Relevance for Algeria
Medium

Algeria enacted Law 18-07 on personal data protection in 2018, with the ANPDP as supervisory authority. The DPDP implementation timeline — data mapping, consent audit, breach notification protocols, DPO appointments — mirrors exactly what Algerian enterprises face under Law 11-25. Indian DPDP experience provides a practical benchmark.
Infrastructure Ready?
Partial

The ANPDP has enforcement authority but its digital compliance tools (consent management, breach notification portals) are less developed than India’s Data Protection Board. Algerian enterprises lack equivalent ready-made compliance frameworks.
Skills Available?
Partial

Privacy law expertise exists within Algerian law firms and compliance teams, but DPO-specialized professionals are rare. The Indian compliance ecosystem developed rapidly around DPDP — a model the Algerian market can learn from for upskilling.
Action Timeline
Immediate

Law 11-25 compliance is already active in Algeria.
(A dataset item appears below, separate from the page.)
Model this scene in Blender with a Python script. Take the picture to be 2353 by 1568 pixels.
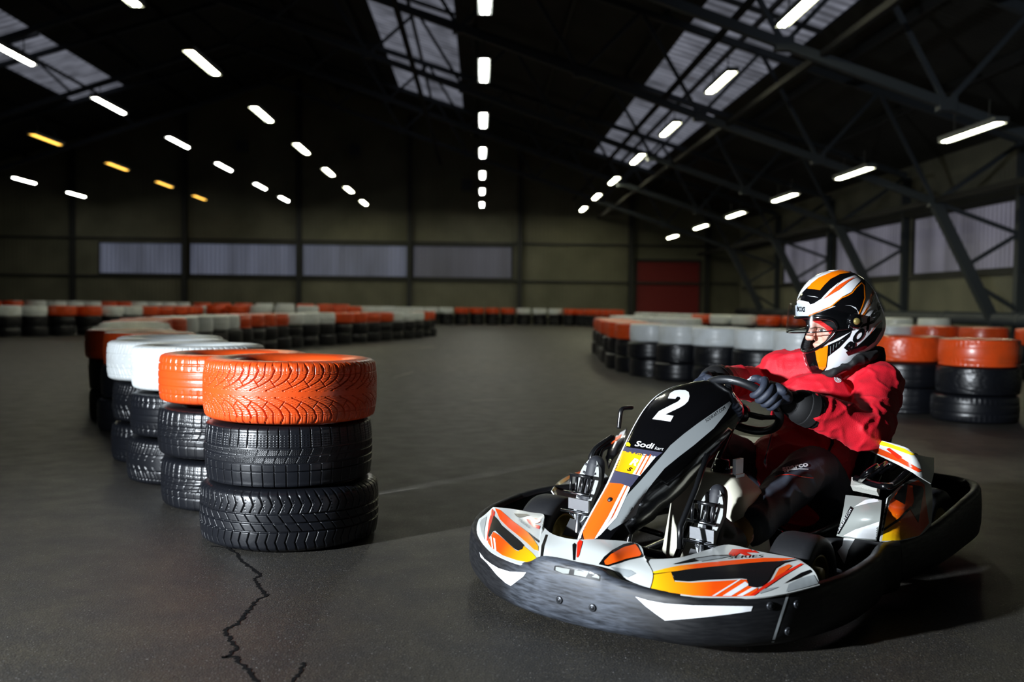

Algerian enterprises should use the Indian 8-step compliance template as a practical starting framework for their own ANPDP readiness programs.
Key Stakeholders
ANPDP, Ministry of Justice, General Counsel/Legal Directors, CIOs, DPOs (or designated equivalents), HR Directors
Decision Type
Tactical

Compliance deadlines are known and approaching — this requires concrete implementation steps, not strategic analysis.

Quick Take: Algerian enterprises subject to Law 11-25 should treat India’s DPDP compliance journey as a practical road-tested guide: the eight-step framework (data mapping, consent audit, breach notification, DPO appointment, vendor assessment, training, penalty modeling, and documentation) applies almost directly to the Algerian context with minimal adaptation required.